= Job =
Reproduce precisely the lines between the start of the data below and the line with "M['white'], e2, True)", both included.

= Information provided =
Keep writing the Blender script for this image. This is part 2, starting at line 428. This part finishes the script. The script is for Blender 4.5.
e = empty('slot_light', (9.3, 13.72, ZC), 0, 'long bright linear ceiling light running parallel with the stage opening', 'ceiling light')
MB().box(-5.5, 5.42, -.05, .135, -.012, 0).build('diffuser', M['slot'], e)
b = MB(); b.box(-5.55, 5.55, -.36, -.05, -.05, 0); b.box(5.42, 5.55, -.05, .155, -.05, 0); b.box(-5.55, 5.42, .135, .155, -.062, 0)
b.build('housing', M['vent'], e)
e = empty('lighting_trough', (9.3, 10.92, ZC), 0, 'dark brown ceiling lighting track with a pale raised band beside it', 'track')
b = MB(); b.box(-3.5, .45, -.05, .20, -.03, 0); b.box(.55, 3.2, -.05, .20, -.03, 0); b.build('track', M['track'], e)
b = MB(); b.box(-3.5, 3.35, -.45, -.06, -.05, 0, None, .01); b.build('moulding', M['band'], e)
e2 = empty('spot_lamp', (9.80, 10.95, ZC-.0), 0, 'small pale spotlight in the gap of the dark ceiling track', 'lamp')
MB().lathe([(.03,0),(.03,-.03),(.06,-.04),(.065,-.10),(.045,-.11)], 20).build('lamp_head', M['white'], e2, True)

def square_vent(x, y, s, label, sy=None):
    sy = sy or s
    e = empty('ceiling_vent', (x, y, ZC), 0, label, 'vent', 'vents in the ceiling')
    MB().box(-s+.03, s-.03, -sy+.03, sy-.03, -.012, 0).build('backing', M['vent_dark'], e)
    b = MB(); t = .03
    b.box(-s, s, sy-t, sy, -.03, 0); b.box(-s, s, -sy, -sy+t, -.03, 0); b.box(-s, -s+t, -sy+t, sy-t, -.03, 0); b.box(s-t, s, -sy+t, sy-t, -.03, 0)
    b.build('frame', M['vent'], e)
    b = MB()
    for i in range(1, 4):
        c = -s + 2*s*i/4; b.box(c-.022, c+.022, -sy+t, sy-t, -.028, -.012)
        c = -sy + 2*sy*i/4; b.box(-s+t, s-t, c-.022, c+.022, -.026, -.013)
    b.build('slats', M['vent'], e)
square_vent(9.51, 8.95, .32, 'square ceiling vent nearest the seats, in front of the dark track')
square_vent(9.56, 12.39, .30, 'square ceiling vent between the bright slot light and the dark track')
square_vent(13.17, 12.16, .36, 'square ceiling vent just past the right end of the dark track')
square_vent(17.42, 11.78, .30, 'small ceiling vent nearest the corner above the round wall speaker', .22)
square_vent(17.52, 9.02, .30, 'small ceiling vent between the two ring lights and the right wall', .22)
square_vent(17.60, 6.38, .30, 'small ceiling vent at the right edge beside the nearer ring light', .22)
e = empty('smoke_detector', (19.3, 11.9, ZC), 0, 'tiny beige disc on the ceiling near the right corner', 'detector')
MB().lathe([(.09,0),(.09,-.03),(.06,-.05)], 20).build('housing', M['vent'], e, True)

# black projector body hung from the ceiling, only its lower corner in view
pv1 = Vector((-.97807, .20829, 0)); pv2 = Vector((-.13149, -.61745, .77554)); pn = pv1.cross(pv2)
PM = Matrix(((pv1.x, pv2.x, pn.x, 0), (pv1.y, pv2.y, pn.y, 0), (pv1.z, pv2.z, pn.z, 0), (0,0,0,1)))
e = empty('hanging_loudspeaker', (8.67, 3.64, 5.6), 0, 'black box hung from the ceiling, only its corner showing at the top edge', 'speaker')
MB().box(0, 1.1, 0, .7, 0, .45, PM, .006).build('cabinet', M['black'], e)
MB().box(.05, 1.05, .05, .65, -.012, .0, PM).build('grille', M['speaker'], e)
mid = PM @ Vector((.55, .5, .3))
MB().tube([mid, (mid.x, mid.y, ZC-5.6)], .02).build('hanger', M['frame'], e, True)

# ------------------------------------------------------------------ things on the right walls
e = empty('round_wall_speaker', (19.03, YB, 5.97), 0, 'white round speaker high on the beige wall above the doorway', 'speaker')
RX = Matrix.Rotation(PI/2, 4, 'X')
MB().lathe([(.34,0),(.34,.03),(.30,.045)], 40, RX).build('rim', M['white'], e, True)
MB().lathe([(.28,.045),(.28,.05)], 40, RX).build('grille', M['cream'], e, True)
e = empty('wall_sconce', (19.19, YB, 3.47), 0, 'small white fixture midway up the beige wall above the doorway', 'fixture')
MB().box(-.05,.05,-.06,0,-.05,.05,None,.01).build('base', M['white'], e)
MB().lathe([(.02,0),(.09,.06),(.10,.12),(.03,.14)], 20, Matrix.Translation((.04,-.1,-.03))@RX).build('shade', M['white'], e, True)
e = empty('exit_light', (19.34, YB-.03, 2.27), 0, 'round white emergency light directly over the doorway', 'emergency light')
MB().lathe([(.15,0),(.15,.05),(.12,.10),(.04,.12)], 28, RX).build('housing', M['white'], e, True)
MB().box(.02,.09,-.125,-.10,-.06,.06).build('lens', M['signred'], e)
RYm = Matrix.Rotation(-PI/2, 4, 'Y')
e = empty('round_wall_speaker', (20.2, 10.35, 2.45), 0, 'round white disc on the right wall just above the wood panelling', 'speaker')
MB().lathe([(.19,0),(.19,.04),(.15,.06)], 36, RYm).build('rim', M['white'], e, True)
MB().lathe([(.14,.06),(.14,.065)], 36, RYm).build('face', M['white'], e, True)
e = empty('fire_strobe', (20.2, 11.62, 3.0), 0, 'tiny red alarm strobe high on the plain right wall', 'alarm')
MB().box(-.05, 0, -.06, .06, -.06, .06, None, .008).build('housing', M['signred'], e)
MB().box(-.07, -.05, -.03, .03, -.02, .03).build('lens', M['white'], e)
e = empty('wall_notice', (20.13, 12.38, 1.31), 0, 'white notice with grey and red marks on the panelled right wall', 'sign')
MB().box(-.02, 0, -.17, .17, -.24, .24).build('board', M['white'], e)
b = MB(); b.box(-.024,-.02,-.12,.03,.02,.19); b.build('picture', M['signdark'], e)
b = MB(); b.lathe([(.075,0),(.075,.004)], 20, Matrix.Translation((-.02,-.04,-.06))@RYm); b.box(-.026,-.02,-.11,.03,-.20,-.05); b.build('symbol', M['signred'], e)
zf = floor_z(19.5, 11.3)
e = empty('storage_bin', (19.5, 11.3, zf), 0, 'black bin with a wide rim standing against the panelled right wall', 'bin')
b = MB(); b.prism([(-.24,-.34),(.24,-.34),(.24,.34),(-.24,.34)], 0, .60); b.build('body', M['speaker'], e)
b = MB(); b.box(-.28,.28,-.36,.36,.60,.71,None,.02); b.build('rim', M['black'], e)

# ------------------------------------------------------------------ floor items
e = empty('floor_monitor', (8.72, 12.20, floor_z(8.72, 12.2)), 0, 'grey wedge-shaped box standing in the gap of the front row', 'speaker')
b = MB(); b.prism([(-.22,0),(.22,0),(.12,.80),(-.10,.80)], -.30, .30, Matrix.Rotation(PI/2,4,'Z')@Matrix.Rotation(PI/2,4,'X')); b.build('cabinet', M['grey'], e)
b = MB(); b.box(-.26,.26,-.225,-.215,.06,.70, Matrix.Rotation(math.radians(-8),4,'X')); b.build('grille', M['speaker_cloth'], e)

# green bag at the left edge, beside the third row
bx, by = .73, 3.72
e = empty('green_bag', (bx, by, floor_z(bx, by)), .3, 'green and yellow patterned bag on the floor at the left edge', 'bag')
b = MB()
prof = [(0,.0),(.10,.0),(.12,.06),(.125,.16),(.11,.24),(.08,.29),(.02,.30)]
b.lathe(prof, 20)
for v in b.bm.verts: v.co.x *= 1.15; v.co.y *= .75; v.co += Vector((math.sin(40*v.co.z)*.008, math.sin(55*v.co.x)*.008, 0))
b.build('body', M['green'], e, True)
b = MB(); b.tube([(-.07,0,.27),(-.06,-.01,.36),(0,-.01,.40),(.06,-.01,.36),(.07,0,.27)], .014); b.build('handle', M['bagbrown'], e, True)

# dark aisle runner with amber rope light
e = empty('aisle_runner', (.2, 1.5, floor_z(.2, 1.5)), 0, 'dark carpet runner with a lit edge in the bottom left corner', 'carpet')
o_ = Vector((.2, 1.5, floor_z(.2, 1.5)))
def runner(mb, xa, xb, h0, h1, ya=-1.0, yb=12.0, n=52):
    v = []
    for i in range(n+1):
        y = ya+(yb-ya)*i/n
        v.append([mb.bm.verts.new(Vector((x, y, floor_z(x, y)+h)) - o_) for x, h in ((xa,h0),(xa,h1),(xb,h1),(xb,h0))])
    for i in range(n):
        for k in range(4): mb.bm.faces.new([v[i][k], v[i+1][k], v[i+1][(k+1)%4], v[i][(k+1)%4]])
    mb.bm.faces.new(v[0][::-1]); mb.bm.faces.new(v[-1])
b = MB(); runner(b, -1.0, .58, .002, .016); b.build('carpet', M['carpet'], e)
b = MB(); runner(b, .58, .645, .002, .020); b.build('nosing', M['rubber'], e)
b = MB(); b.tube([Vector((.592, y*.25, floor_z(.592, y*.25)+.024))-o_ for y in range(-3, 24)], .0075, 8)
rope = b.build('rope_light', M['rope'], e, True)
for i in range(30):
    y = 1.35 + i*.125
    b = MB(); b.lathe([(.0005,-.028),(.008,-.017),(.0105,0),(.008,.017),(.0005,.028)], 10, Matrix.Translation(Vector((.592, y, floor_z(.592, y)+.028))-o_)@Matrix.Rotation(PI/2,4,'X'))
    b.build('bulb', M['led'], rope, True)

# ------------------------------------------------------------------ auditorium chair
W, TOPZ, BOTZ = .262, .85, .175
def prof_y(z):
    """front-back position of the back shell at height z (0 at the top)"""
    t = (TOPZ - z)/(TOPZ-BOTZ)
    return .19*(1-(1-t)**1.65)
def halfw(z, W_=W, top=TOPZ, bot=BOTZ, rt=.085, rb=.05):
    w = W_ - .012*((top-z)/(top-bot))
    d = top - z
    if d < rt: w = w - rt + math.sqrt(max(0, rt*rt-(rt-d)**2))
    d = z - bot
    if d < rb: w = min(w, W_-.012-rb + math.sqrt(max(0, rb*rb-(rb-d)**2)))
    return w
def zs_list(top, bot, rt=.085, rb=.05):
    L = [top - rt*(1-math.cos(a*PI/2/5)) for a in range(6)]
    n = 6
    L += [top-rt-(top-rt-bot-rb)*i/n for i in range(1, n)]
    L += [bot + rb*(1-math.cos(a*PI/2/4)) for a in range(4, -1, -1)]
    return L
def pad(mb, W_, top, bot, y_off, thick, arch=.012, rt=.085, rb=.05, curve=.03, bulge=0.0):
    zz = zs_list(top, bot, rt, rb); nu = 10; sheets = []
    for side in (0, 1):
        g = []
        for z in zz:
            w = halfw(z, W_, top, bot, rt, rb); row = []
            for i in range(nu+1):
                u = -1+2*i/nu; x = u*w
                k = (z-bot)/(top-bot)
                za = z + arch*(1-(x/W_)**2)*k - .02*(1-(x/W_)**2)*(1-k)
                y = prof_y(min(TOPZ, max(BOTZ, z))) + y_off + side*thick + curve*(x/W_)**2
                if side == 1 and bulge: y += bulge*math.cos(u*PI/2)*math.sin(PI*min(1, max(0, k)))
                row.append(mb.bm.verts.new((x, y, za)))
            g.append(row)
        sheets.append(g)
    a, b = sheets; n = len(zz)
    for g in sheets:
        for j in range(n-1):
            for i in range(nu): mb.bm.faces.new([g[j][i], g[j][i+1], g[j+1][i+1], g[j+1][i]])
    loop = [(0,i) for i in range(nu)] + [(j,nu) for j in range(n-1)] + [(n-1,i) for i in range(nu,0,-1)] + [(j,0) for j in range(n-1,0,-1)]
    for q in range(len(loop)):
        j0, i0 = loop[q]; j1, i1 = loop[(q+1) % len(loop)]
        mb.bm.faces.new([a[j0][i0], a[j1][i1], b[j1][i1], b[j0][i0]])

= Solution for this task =
Keep writing the Blender script for this image. This is part 2, starting at line 428. This part finishes the script. The script is for Blender 4.5.
e = empty('slot_light', (9.3, 13.72, ZC), 0, 'long bright linear ceiling light running parallel with the stage opening', 'ceiling light')
MB().box(-5.5, 5.42, -.05, .135, -.012, 0).build('diffuser', M['slot'], e)
b = MB(); b.box(-5.55, 5.55, -.36, -.05, -.05, 0); b.box(5.42, 5.55, -.05, .155, -.05, 0); b.box(-5.55, 5.42, .135, .155, -.062, 0)
b.build('housing', M['vent'], e)
e = empty('lighting_trough', (9.3, 10.92, ZC), 0, 'dark brown ceiling lighting track with a pale raised band beside it', 'track')
b = MB(); b.box(-3.5, .45, -.05, .20, -.03, 0); b.box(.55, 3.2, -.05, .20, -.03, 0); b.build('track', M['track'], e)
b = MB(); b.box(-3.5, 3.35, -.45, -.06, -.05, 0, None, .01); b.build('moulding', M['band'], e)
e2 = empty('spot_lamp', (9.80, 10.95, ZC-.0), 0, 'small pale spotlight in the gap of the dark ceiling track', 'lamp')
MB().lathe([(.03,0),(.03,-.03),(.06,-.04),(.065,-.10),(.045,-.11)], 20).build('lamp_head', M['white'], e2, True)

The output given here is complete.